268.32-291.38 m: Light green grey fine grained weakly brecciated siltstone with poorly developed cleavage.

Headspace gas measurements indicate that this interval is associated with elevated hydrogen concentrations, consistent with structurally controlled hydrogen occurrences observed in previous boreholes.

SIGNIFICANCE: SCALE AND CONTINUITY

Structural Architecture Confirmed at a New Location
Holes 1 and 2 were drilled from the same surface pad along the Eatonville Road sector of the CCFZ. Hole 3, approximately 2.5 kilometres away along the Reid Line, is intersecting the same categories of fault architecture – breccia, gouge, and hydrothermal alteration – as those that hosted hydrogen in the previous two boreholes. This supports the interpretation that the structurally controlled system is not a local anomaly but is expressed across a broader corridor.

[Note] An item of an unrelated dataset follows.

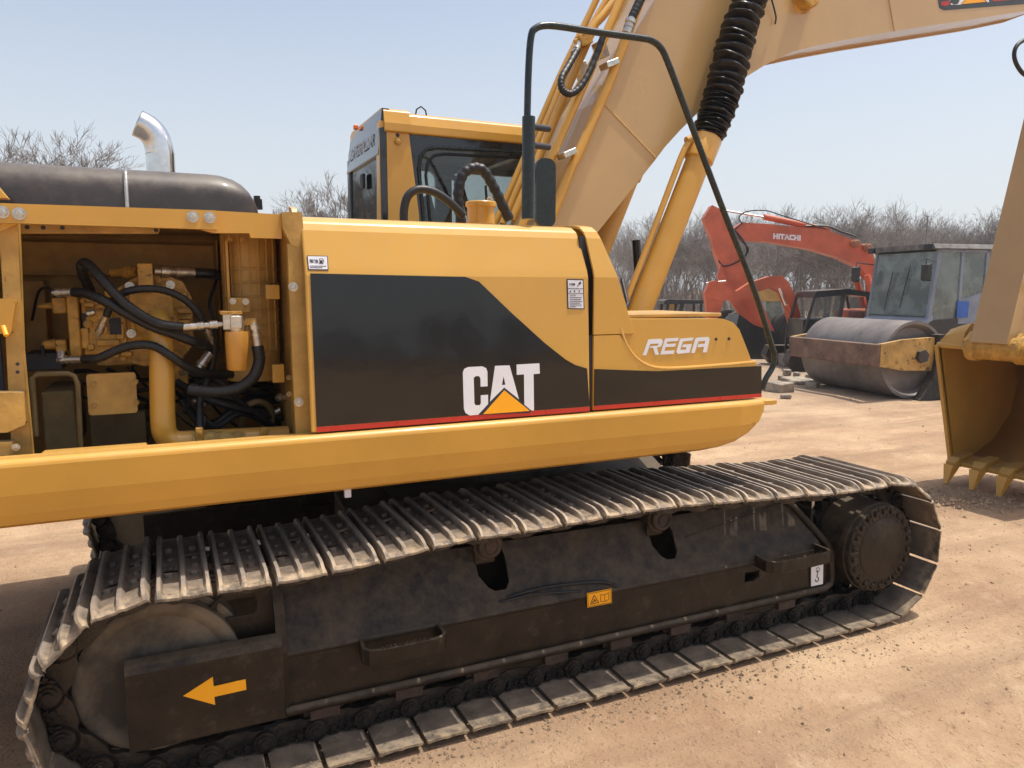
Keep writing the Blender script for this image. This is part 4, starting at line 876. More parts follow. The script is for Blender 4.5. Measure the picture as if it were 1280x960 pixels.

Multi-Zone Vertical Profile Continues to Develop
The geological log of Hole 3 to 378 metres reveals at minimum two principal structural zones (229.3-250.8 m and 260.14-268.32 m). With drilling continuing toward 900 metres, the Company will test for deeper structural zones analogous to those associated with the most elevated hydrogen readings in Holes 1 and 2.

Gas Geochemistry
The observations reported here are geological. Headspace gas geochemistry data are being collected continuously from Hole 3 using the same INRS-developed protocol applied in Holes 1 and 2. In Holes 1 and 2, the most elevated hydrogen readings were associated with the principal fault breccia and gouge-dominated intervals – the same structural units confirmed in Hole 3 with six measurements exceeding 1,000 ppmV and a high of 3,916 ppmV at 26 m (subject to the same limitations described for previous holes, including atmospheric and water dilution concentrations, press release March 10, 2026 on dilution factor)

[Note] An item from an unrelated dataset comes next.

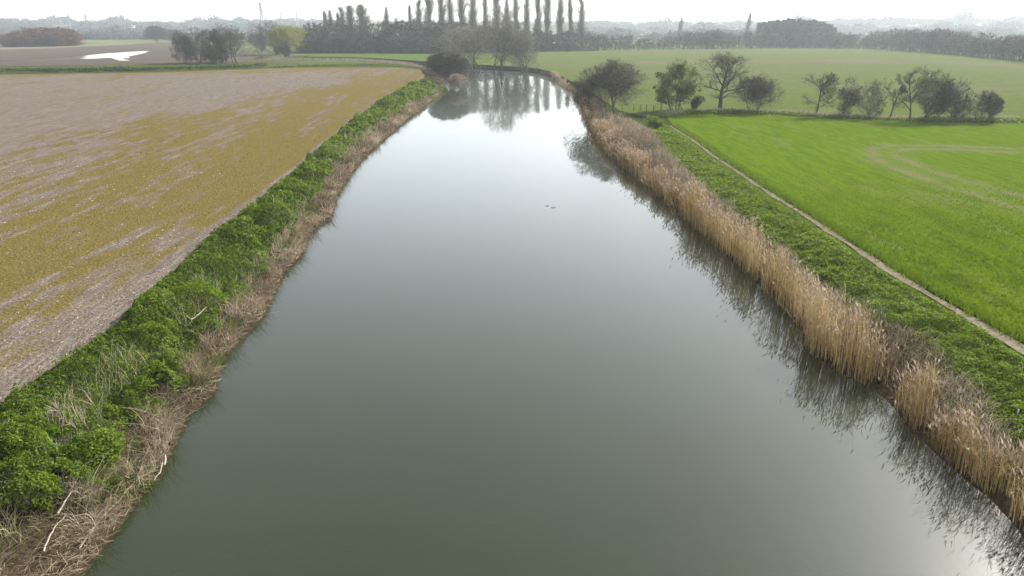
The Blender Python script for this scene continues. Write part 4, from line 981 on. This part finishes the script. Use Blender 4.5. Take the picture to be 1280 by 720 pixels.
def sticks(name, label, cat, chains, r, parent_px, zb, group=None, part='branch'):
    """bleached wood: each chain is a list of photo pixels with heights above the bank"""
    c = P(*parent_px, zb); z0 = float(max(hgt(c[:1], c[1:])[0], 0)); acc = Acc(); rng = np.random.default_rng(len(label))
    for j, ch in enumerate(chains):
        q = np.array([list(P(x, y, zb)) + [h] for x, y, h in ch]); q = np.c_[q[:, :2] - c, q[:, 2]]
        s = np.linspace(0, len(q) - 1, 9); pts = np.stack([np.interp(s, np.arange(len(q)), q[:, k]) for k in range(3)], 1) + rng.normal(0, r * .5, (9, 3))
        tubes(pts[None], np.linspace(r, r * .35, 9)[None] * (1 if j == 0 else .7), 6, np.array([.6]), acc)
    o = link(name, acc.mesh(name, M['deadwood'], True), None, (c[0], c[1], z0)); tag(o, label, cat, group); return o
G6 = 'bleached driftwood sticks on the left bank'
sticks('driftwood', 'curved bleached branch hooking over the litter at the water edge', 'branch', [[(206, 582, .25), (208, 575, .35), (206, 570, .3), (200, 590, .2), (192, 598, .12)], [(203, 570, .3), (199, 567, .4)]], .035, (205, 580), .2, G6)
sticks('driftwood', 'forked bleached branch lying below the large green bush', 'branch', [[(72, 640, .2), (84, 625, .3), (92, 612, .35), (100, 603, .4)], [(80, 630, .3), (94, 618, .4), (96, 605, .5)]], .035, (84, 625), .8, G6)
sticks('driftwood', 'slender pale branch lying across the dry litter in the lower left corner', 'branch', [[(56, 692, .12), (62, 675, .2), (72, 664, .25), (84, 652, .3)]], .03, (68, 670), .5, G6)
sticks('driftwood', 'long pale pole of drift lying along the waterline at the lower left', 'branch', [[(100, 690, .05), (125, 655, .10), (150, 630, .12), (172, 606, .15), (196, 594, .2)]], .03, (140, 640), .1, G6)
sticks('driftwood', 'short pale stick lying in the greenery beside the small dark bush', 'branch', [[(240, 406, .55), (250, 400, .6), (259, 392, .65)]], .03, (250, 400), 1., G6)
def stalk_clump(label, px, py, seed, n, H, R_):
    rng = np.random.default_rng(seed); c = P(px, py, 1.1)
    o = thing('stalk_clump', label, 'dead stalks', (c[0], c[1], float(hgt(c[:1], c[1:])[0]) - .03), 'clumps of dead stalks on the left bank')
    for k in range(n):
        acc = Acc(); P0 = np.c_[rng.normal(0, R_, (1, 2)), np.zeros(1)]
        pts, rad = branches(rng, P0, np.c_[rng.normal(0, .28, (1, 2)), np.ones(1)], H * rng.uniform(.6, 1.1, 1), np.full(1, .018), 6, .10, 0, .3); tubes(pts, rad, 5, rng.random(1), acc)
        p, d, r, i, t = offshoots(rng, pts, rad, 4, .4, .95, .4, 1.); b, br = branches(rng, p, d, rng.uniform(.15, .5, len(p)), np.full(len(p), .009), 4, .15, .1, .4); tubes(b, br, 4, rng.random(len(p)), acc)
        link('stalk', acc.mesh('stalk', M['deadwood']), o)
    return o
stalk_clump('tall pale bare stalks standing in a dark hollow of the green bank', 76, 545, 1, 9, 1.6, .28)
stalk_clump('pale branching stalks just right of the tall stalks in the hollow', 106, 540, 2, 6, 1.4, .25)
stalk_clump('sparse bare stalks between the tall stalks and the yellow-green bush', 55, 585, 3, 6, 1.1, .25)
q = P(1270, 524, 1.3); me = mesh('marker_post', *(lambda a: (np.vstack(a.V), np.vstack(a.Q)))((lambda a: (tubes(np.array([[[0, 0, -.1], [0, 0, .2], [.005, 0, .42], [.005, 0, .43]]]), np.array([[.02, .02, .02, .002]]), 8, np.array([.5]), a), a)[1])(Acc())), M['white'])
tag(link('marker_post', me, None, (q[0], q[1], 1.3)), 'thin white marker stake in the herbs at the right edge', 'stake')
for (px, py, L, lab) in ((684, 257.5, .34, 'short dark stick floating on the left of the two on the open river'), (691.5, 259.5, .45, 'longer dark stick floating just right of the short one on the open river')):
    a = Acc(); q = P(px, py, 0); s = np.linspace(-.5, .5, 6); tubes(np.stack([s * L, .05 * np.sin(s * 5), .03 + .02 * np.cos(s * 6)], 1)[None], np.array([[.01, .018, .02, .02, .018, .01]]), 6, np.array([.1]), a)
    tag(link('floating_stick', a.mesh('floating_stick', M['bark'], True), None, (q[0], q[1], 0)), lab, 'stick', 'sticks floating on the river')
# stakes of a wire fence at the corner of the pasture
def box(acc, x0, x1, y0, y1, z0, z1):
    V = np.array([[x, y, z] for z in (z0, z1) for x, y in ((x0, y0), (x1, y0), (x1, y1), (x0, y1))], float)
    acc.add(V, np.array([[3, 2, 1, 0], [4, 5, 6, 7], [0, 1, 5, 4], [1, 2, 6, 5], [2, 3, 7, 6], [3, 0, 4, 7]]))
fp = PL([(792, 138.5), (800, 138.7), (808, 138.9), (817, 139.2), (826, 139.6)], ZF)
fo = thing('wire_fence', 'low post and wire fence between the hawthorn and the green tree', 'fence', (fp[0][0], fp[0][1], ZF))
for x, y in fp - fp[0]:
    a = Acc(); box(a, x - .06, x + .06, y - .06, y + .06, -.1, 1.15); link('post', a.mesh('post', M['post']), fo)
a = Acc()
for h in (.5, .9):
    w = np.c_[fp - fp[0] + np.array([0, -.075]), np.full(len(fp), h)]; tubes(w[None], np.full((1, len(fp)), .012), 4, np.array([.5]), a)
link('wire', a.mesh('wire', M['steel']), fo)

# pylons ----------------------------------------------------------------
def bar(acc, a, b, w):
    a, b = np.array(a, float), np.array(b, float); tubes(np.stack([a, b])[None], np.full((1, 2), w), 4, np.array([.5]), acc)
def pylon(label, px, ty, D, H, th=.22):
    X = (px - 640) / F * (D * CP + 5); zt = z_at(ty, D); o = thing('pylon', label, 'pylon', (X, D, zt - H), 'electricity pylons on the horizon')
    t = Acc(); w = lambda z: .5 * np.interp(z, [0, .6 * H, .92 * H, H], [.17 * H, .05 * H, .03 * H, .004 * H])
    zs = np.array([0, .18, .33, .46, .56, .65, .73, .81, .89, .95, 1.]) * H
    for k in range(len(zs) - 1):
        for sx, sy in ((1, 1), (1, -1), (-1, 1), (-1, -1)):
            bar(t, (sx * w(zs[k]), sy * w(zs[k]), zs[k]), (sx * w(zs[k + 1]), sy * w(zs[k + 1]), zs[k + 1]), th)
        for sy in (1, -1):
            bar(t, (-w(zs[k]), sy * w(zs[k]), zs[k]), (w(zs[k + 1]), sy * w(zs[k + 1]), zs[k + 1]), th * .6); bar(t, (w(zs[k]), sy * w(zs[k]), zs[k]), (-w(zs[k + 1]), sy * w(zs[k + 1]), zs[k + 1]), th * .6)
    link('tower', t.mesh('tower', M['steel']), o)
    for zc, l in ((.66, .13), (.78, .17), (.90, .12)):
        a = Acc()
        for s in (1, -1):
            for sy in (.5, -.5):
                bar(a, (s * w(zc * H), sy, zc * H), (s * l * H, 0, zc * H + .01 * H), th); bar(a, (s * w(zc * H), sy, zc * H + .04 * H), (s * l * H, 0, zc * H + .012 * H), th * .8)
            bar(a, (s * l * H, 0, zc * H + .01 * H), (s * l * H, 0, zc * H - .05 * H), th * .5)
        link('cross_arm', a.mesh('cross_arm', M['steel']), o)
pylon('nearest and largest lattice pylon above the trees left of the poplars', 330, 1, 900, 46, .26)
pylon('small hazy pylon midway between the largest pylon and the next right', 353.5, 13.5, 1500, 46, .28)
pylon('small hazy pylon right of the yellow willow, last on the right', 373, 12, 1450, 46, .28)
pylon('faint pylon rising behind the right end of the reddish scrub', 90, 17.5, 1500, 44, .45)
pylon('faintest pylon just right of the one behind the reddish scrub', 110.5, 17, 1650, 44, .42)
# a white farmhouse far off
D = 1500; X = (164 - 640) / F * (D * CP + 5); zb = z_at(37.2, D)
zb = float(hills(np.array([X]), np.array([D]))[0]) + 1.3
ho = thing('white_house', 'tiny white house in the hazy fields right of the reddish scrub', 'house', (X, D, zb))
a = Acc(); box(a, -9, 9, -4, 4, -1, 6); link('wall', a.mesh('wall', M['white']), ho)
a = Acc(); V = np.array([[-9.4, -4.4, 6.01], [9.4, -4.4, 6.01], [9.4, 4.4, 6.01], [-9.4, 4.4, 6.01], [-9.4, 0, 9], [9.4, 0, 9]]); a.add(V, np.array([[0, 1, 5, 4], [2, 3, 4, 5], [3, 2, 1, 0]]), np.array([[1, 2, 5], [3, 0, 4]])); link('roof', a.mesh('roof', M['slate']), ho)
for x in (-6, -2, 2, 6):
    a = Acc(); box(a, x - .7, x + .7, -4.06, -4.01, 3.4, 5); link('window', a.mesh('window', M['glass']), ho)

# ------------------------------------------------------------------ haze, sun, sky
a = Acc(); box(a, -4400, 4400, -700, 4400, -3.2, 75); hz = link('haze', a.mesh('haze', None)); tag(hz, kind='stuff')
HD = 0.00018
m, nt, out = nodes('haze_air'); v = nt.nodes.new('ShaderNodeVolumePrincipled'); v.inputs['Color'].default_value = (.84, .93, 1, 1); v.inputs['Density'].default_value = HD; v.inputs['Anisotropy'].default_value = .35
nt.links.new(v.outputs[0], out.inputs['Volume']); hz.data.materials.clear(); hz.data.materials.append(m)

SUN_EL, SUN_AZ = 35., 46.
d = Vector((math.sin(R(SUN_AZ)) * math.cos(R(SUN_EL)), math.cos(R(SUN_AZ)) * math.cos(R(SUN_EL)), math.sin(R(SUN_EL))))
sl = bpy.data.lights.new('sun', 'SUN'); sl.energy = 5.0; sl.angle = R(.53); sl.color = (1, .95, .86)
so = bpy.data.objects.new('sun', sl); C.objects.link(so); so.rotation_euler = d.to_track_quat('Z', 'Y').to_euler(); so.location = (60, 60, 120)
w = bpy.data.worlds.new('World'); sc.world = w; w.use_nodes = True; nt = w.node_tree
sky = nt.nodes.new('ShaderNodeTexSky'); sky.sky_type = 'NISHITA'; sky.sun_disc = False; sky.sun_elevation = R(SUN_EL); sky.sun_rotation = R(SUN_AZ)
sky.altitude = 20; sky.air_density = 1.1; sky.dust_density = 1.7; sky.ozone_density = 1.0
bg = nt.nodes['Background']; bg.inputs['Strength'].default_value = .15; hs = nt.nodes.new('ShaderNodeHueSaturation'); hs.inputs['Saturation'].default_value = .32
nt.links.new(sky.outputs[0], hs.inputs['Color']); nt.links.new(mixc(nt, 1.0, hs.outputs[0], (.98, 1.0, 1.02), 'MULTIPLY'), bg.inputs[0])

sc.render.engine = 'CYCLES'
cy = sc.cycles; cy.max_bounces = 6; cy.diffuse_bounces = 2; cy.glossy_bounces = 2; cy.transmission_bounces = 3; cy.volume_bounces = 1; cy.transparent_max_bounces = 4
cy.use_denoising = True; cy.caustics_reflective = False; cy.caustics_refractive = False
sc.view_settings.view_transform = 'Standard'; sc.view_settings.look = 'None'; sc.view_settings.exposure = 1.3; sc.view_settings.gamma = 1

ABOUT QUÉBEC INNOVATIVE MATERIALS CORP.
Québec Innovative Materials Corp. is a North American exploration and development company advancing a portfolio of natural hydrogen and critical mineral projects. The Company is advancing its district-scale hydrogen exploration model across Québec, Ontario, Nova Scotia, and Minnesota (USA), leveraging its proprietary R2G2™ framework developed in collaboration with INRS. QIMC is committed to sustainable development, environmental stewardship, and innovation, with the objective of supporting clean energy and decarbonization initiatives.

FOR FURTHER INFORMATION:

QUÉBEC INNOVATIVE MATERIALS CORP.
John Karagiannidis
President & Chief Executive Officer
Email: info@qimaterials.com
Tel: +1 514-726-7058

Disclaimer

Neither the Canadian Securities Exchange nor its Regulation Services Provider accepts responsibility for the adequacy or accuracy of this release.

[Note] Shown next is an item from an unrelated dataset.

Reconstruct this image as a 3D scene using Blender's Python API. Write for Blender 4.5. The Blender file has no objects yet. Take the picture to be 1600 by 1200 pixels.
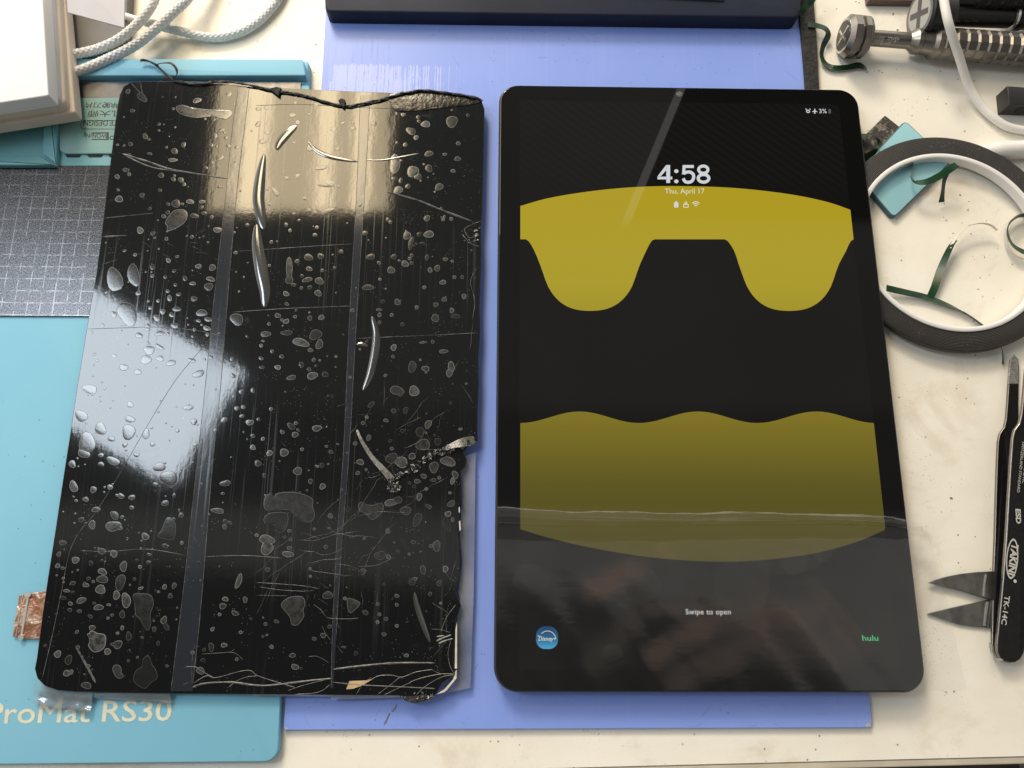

CAUTIONARY NOTE REGARDING FORWARD-LOOKING STATEMENTS

This press release contains forward-looking statements within the meaning of applicable Canadian securities legislation, including statements regarding exploration plans, the interpretation of geological observations, anticipated gas geochemistry results, the Company’s R2G2™ exploration model, and planned drilling activities. Forward-looking statements are based on the assumptions and judgements of the Company’s management and involve known and unknown risks. Actual results may differ materially from those anticipated. No resource estimate has been prepared for the West Advocate project. There is no assurance that the exploration results described herein will translate into a discovery of commercial quantities of natural hydrogen. All reported widths are downhole core lengths; true widths have not yet been determined. Gas measurements reported for Holes 1, 2, and 3 were collected near the borehole collar and during core handling and are subject to atmospheric dilution; they are not representative of in-situ concentrations.

Although the Company believes that the forward-looking information contained herein is reasonable as of the date of this press release, such information is subject to change, and no assurance can be given that future results will be achieved. The Company does not undertake any obligation to update forward-looking statements except as required by applicable securities legislation. No hydraulic fracturing or reservoir stimulation was used in any borehole in this programme.